Years earlier, she’d visited Chicago with her family and was smitten; during college, she visited a few more times. “I [eventually] stayed here for a summer,” she recalls over coffee on Chicago’s South Side. “That’s when I met [flutist] Nicole [Mitchell] in a symphony. It was called the Classical Symphony Orchestra. Playing in orchestras, I was usually the only black person, so it was like, ‘Whaat?’ There were three! Her, Sam Williams playing violin and Kharma Foucher played the cello. I wasn’t the only one! I said, ‘Oh, my gosh, I want to move here.’ I think within five days of graduating [in 2000], I took the Greyhound and moved out here.”

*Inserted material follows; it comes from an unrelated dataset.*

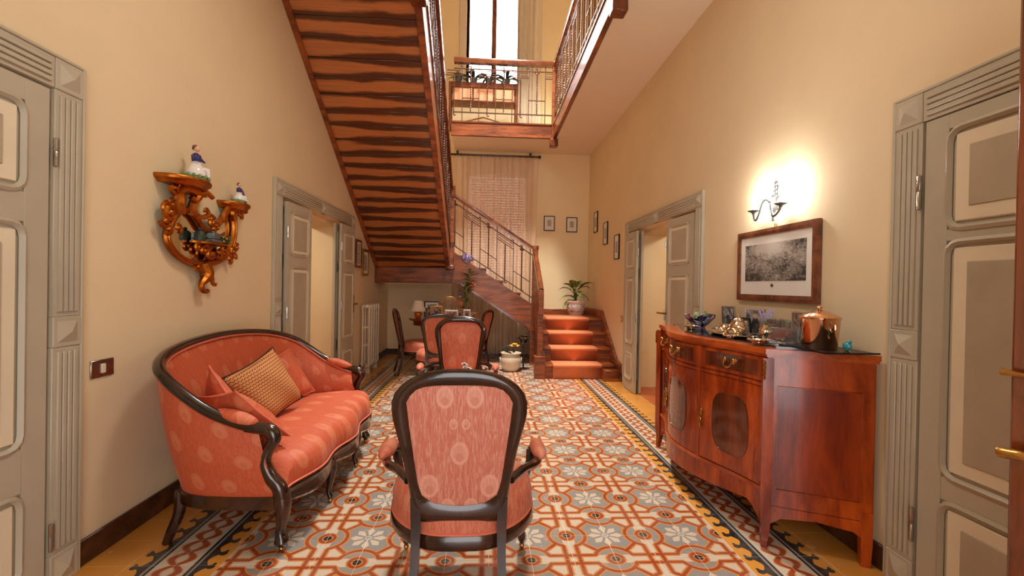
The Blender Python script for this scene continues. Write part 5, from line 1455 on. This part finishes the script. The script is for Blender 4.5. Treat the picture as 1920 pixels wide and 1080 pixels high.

Reid had grown up listening to mainstream popular music as well as classical, and in college she’d begun to delve into jazz. Nonetheless, she says, she’d never anticipated anything like the depth and richness she discovered in Chicago after re-establishing her friendship with Mitchell, who by then was an ascendant figure in the community of improvisers centered on the AACM. “It wasn’t intentional,” she asserts. “It’s kind of like the universe just [said], ‘You need to go in this direction.’ I didn’t know about the AACM before I moved here. I just knew I wanted to move to Chicago because I wanted to be around more black musicians. I was just kind of drawn into it.”

It certainly didn’t take her long to catch up. As a member of Mitchell’s Black Earth Ensemble, she learned to free her muse and abandon her inhibitions. (“Just make some sounds!” Mitchell instructed.) She eventually joined other exploratory and challenging groups: vocalist Dee Alexander’s Evolution Ensemble, drummer Mike Reed’s Loose Assembly and Living by Lanterns, and the AACM’s Great Black Music Ensemble, among others. In 2010, Anthony Braxton enlisted her in his Tri-Centric Orchestra to record Trillium E, part of his ongoing operatic cycle, and she worked in Braxton’s Falling River Music nonet in 2014. Today, she fronts her own Chicago-based unit and co-leads the cello/violin/double-bass trio Hear in Now. With Mitchell and drummer Mike Reed, she released the acclaimed Artifacts last year on the 482 Music label. As a composer, she has garnered commissions from the AACM, the Chicago Jazz Festival and the Chicago Jazz Ensemble.

Reflecting her musical trajectory, the new CD came together as a result of disparate elements that congealed at the appropriate time. “Some of these compositions,” she notes, “were written two and a half, maybe three years ago. [All except one, Eric Dolphy’s “17 West,” are Reid originals.] It’s something I’ve talked about with female leaders I’ve worked with. Every time, [they’ve said,] ‘You should get yourself out there. You write good music.'”

Produced by Mike Reed, the disc features Reid with guitarist Mary Halvorson, bassist Jason Roebke and drummer Tomas Fujiwara. Even on arco passages, Reid achieves a timbral intensity and rhythmic thrust of the kind usually associated with electrified jazz fusion. She and Roebke interweave, tossing solos and accompaniments back and forth, alternating lower- and higher-register pizzicato runs and bowed lines. Halvorson, like Fujiwara, summons emotional fervor through understatement rather than declamation; her leads and comping simmer with unforced brio. The musical and emotional spectrum is luminous, not unlike that mystical light illuminating the landscape for the journeying girl on the cover.

“I was drawing upon all the influences I’ve been exposed to here,” Reid affirms. “I really like free playing, but I still love melodic things. I didn’t want to shy away from anything.” She emphasizes that the electronic-like edginess spiking her sound is intentional-she’s determined to challenge the stereotype of the cello as a “mellow” instrument. “It sounds beautiful, but the cello can also do so many other things-even though I still feel, when I listen back, like, ‘Ahh! There’s a lot of mellowness in there!’ So I’m trying to go even more away from that. That’s one of the beauties of playing a string instrument: You can bend, you can slide, you can get these glass qualities, you can get all these different qualities that I still don’t feel I’ve fully explored. I’m still uncovering.”